Patrick Fitzgerald: Intrepid Crime Fighter? Or, Politically-Driven Leaker? On Sharing Information with the USAO (Part 6)
Hugo Floriani, Investigative Reporter
Patrick Fitzgerald has, on several public occasions, encouraged citizens with knowledge of corruption to come forward and tell his office what they know. It’s only with their help, he has said, that the USAO can clean up corruption in Crook County.
Okay. Well, here’s a test of that exhortation.
Let’s say, hypothetically, you knew of someone associated with the legal team that represented a former business associate – oh, say, a bean counter (BC) – who’d done work for a high-dollar fund raiser facing possible indictment by a Grand Jury for allegedly being a Bag Man (BM) for a state-level politician.
Now, suppose also, that you learned that this someone made sure that BC (who was scheduled to testify before a Grand Jury as a witness in a complaint against BM) received past due payment for services BC had once provided BM. Let’s say BC preformed miraculous accounting services.
Now, of course, this payment wasn’t a bribe.* Of course not! Just a late payment for past services rendered that just happened to come in the midst of BM’s Grand Jury saga. Pure coincidence. Read along, nothing to see here.
Now, imagine you knew that another person, a person of note within the U.S. Attorney’s office, had learned of this payment, but brought no charges against that someone close to BC’s legal team, for, what some might construe as…well, maybe not technically tampering with a witness (Title 18 U.S.C. section 1512), but something highly inappropriate.

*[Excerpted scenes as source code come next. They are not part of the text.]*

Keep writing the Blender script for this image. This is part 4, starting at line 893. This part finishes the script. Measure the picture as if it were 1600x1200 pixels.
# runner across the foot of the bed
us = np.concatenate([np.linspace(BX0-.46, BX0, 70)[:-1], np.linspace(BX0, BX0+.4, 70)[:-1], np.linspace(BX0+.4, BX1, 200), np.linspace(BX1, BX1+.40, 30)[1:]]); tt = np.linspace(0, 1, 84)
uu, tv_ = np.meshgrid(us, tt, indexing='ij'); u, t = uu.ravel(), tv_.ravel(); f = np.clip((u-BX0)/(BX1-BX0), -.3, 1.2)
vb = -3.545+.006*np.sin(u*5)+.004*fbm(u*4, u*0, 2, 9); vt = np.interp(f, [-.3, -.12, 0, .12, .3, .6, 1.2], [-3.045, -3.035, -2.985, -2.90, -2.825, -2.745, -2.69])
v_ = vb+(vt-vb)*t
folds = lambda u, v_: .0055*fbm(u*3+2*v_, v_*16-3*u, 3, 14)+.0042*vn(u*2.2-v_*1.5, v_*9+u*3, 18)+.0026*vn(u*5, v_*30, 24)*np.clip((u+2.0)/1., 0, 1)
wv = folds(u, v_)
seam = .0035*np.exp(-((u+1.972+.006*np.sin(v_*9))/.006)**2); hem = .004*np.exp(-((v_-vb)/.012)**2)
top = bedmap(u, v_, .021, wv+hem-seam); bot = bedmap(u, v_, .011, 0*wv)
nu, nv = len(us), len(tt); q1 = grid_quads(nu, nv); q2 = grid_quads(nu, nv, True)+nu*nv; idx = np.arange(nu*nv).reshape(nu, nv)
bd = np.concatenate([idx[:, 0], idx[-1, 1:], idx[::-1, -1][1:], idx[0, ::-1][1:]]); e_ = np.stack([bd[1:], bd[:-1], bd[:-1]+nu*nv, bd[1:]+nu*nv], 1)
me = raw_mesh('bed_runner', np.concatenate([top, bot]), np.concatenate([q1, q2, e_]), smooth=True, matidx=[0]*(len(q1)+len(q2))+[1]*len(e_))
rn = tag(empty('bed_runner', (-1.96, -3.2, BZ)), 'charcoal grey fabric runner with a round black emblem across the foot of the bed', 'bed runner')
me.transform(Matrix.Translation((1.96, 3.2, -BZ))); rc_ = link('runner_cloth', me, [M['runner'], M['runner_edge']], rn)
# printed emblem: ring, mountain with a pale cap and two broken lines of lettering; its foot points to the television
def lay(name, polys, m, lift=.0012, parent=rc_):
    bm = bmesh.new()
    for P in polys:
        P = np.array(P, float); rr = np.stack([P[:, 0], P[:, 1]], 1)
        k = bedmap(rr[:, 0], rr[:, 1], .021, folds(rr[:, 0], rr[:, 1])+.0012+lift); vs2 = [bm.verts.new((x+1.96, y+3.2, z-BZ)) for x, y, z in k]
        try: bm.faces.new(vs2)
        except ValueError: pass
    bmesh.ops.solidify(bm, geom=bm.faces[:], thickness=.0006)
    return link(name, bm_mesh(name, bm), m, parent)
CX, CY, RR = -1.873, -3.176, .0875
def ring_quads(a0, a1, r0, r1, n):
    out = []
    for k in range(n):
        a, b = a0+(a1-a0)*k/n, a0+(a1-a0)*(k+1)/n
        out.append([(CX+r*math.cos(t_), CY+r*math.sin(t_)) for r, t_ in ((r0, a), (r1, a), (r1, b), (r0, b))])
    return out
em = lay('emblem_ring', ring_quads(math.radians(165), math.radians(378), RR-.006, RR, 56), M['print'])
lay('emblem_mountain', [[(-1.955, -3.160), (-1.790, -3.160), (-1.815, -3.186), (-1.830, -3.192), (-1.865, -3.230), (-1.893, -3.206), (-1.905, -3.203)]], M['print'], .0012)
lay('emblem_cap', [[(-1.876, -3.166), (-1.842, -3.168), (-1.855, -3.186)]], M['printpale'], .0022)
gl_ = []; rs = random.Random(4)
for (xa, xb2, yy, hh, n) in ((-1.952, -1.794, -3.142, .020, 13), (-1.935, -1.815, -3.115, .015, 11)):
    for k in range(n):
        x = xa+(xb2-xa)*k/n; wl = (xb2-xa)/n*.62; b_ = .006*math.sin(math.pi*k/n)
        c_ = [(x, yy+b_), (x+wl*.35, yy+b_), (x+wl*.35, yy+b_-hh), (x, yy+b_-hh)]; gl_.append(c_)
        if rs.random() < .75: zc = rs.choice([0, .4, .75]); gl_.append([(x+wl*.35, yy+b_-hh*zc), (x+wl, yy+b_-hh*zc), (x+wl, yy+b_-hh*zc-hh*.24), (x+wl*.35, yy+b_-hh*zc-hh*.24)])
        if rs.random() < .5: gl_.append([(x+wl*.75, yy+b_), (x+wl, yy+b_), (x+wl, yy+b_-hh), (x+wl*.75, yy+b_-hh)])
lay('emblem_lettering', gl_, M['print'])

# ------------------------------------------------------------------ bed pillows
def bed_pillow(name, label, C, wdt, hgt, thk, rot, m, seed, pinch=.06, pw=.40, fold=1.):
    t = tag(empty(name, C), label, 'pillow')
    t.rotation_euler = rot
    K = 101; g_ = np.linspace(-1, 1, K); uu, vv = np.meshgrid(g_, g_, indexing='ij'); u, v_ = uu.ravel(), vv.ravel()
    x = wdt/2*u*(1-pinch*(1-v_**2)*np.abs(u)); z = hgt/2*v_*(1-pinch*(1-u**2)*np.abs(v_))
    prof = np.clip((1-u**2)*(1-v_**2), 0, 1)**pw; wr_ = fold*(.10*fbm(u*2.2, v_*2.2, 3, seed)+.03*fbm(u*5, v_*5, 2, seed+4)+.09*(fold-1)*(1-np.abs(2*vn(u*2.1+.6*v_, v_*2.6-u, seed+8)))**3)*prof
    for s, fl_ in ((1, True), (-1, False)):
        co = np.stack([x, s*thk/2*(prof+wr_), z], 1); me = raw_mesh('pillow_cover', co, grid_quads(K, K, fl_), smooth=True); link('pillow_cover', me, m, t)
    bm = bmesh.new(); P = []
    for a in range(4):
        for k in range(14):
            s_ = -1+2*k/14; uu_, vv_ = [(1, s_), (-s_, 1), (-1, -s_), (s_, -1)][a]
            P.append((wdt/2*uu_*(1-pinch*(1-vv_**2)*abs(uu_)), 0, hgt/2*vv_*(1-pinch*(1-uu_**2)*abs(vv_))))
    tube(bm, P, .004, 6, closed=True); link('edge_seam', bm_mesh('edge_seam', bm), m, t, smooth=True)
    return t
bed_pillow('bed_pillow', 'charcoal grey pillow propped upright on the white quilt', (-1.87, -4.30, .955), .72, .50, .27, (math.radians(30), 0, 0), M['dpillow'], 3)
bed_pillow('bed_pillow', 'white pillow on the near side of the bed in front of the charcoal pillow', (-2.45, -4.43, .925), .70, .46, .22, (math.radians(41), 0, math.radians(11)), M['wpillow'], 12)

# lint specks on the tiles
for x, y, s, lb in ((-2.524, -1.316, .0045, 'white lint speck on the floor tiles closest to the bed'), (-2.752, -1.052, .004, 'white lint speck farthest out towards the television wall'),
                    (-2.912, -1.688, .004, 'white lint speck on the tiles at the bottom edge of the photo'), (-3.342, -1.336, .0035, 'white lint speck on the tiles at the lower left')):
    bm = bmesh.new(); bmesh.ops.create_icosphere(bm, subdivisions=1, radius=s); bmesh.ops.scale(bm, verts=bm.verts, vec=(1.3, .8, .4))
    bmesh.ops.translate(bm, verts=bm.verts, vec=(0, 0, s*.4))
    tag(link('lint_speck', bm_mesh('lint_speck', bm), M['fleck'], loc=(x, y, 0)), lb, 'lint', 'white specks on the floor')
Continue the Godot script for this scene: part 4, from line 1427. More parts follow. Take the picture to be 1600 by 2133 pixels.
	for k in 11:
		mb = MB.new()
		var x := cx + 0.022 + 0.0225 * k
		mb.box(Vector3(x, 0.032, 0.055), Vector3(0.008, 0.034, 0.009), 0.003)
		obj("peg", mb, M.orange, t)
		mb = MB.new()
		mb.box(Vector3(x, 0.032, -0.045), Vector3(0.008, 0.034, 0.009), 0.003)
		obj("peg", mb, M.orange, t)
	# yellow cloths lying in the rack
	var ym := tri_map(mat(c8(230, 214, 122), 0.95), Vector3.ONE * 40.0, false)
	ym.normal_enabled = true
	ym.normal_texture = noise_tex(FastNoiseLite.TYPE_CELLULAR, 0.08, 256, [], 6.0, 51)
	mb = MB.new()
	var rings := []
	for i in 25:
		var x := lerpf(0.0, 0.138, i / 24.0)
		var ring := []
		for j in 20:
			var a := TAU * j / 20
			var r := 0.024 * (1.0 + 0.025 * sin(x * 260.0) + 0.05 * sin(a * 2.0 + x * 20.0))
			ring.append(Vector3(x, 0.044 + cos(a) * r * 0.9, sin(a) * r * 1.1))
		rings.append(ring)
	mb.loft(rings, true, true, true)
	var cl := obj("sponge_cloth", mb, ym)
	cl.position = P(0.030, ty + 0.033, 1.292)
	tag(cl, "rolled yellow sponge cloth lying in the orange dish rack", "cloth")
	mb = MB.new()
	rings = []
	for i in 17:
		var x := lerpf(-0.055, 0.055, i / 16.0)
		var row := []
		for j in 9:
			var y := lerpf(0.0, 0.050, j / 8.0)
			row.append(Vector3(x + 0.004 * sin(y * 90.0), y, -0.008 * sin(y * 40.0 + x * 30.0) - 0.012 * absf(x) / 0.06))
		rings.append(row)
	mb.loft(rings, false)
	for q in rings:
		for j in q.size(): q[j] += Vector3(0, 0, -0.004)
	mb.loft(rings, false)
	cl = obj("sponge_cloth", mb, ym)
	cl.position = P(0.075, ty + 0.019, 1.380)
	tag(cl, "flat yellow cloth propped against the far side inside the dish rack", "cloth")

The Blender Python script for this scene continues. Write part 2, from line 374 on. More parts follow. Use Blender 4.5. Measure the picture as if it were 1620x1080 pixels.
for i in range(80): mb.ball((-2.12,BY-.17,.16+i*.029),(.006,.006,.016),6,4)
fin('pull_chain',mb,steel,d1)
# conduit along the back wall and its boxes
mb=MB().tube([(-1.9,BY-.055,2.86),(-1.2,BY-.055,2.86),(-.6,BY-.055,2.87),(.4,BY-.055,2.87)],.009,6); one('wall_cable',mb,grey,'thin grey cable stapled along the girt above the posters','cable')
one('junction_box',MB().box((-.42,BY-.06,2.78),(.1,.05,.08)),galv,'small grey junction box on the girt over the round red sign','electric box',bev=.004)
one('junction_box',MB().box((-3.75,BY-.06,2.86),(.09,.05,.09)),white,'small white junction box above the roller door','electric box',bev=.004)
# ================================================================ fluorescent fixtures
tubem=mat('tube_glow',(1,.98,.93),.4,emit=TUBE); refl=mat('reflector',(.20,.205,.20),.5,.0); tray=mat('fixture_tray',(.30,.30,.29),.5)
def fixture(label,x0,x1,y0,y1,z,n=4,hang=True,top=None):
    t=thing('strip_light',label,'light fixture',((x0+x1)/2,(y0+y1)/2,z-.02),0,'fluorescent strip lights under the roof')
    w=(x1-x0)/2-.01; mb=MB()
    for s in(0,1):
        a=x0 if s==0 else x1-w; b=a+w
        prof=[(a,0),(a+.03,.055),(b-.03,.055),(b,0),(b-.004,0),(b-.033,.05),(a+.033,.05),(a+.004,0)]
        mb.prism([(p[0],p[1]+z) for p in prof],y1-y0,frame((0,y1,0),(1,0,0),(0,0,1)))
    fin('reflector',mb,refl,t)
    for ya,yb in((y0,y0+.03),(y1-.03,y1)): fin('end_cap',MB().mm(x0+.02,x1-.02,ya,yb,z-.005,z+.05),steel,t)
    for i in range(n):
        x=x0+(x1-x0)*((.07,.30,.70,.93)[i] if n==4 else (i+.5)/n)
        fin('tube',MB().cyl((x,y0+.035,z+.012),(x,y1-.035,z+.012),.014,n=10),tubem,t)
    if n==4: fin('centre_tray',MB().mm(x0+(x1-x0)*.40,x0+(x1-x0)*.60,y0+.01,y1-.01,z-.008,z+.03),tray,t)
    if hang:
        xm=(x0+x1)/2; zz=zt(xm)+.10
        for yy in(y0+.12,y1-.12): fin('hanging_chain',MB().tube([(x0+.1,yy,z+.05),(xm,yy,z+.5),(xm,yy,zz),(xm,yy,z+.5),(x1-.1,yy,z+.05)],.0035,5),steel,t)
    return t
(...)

Now, in this purely hypothetical example, where any relationship to anyone living or dead is purely coincidental, would you pass that information to the USAO and expect anything to come of it? Knowing that office’s proclivity to leak?
Not unless you’d been dropped on your head once and never fully recovered.
* Oh, BTW, speaking of bribes, on April 18, 2006, in an article reporting on the conviction of former Illinois Governor George Ryan, The New York Times quoted Fitzgerald concerning bribes.
"People now know that if you're part of a corrupt conduct, where one hand is taking care of the other and contracts are going to people, you don't have to say the word 'bribe' out loud," Mr. Fitzgerald said. "And I think people need to understand we won't be afraid to take strong circumstantial cases into court."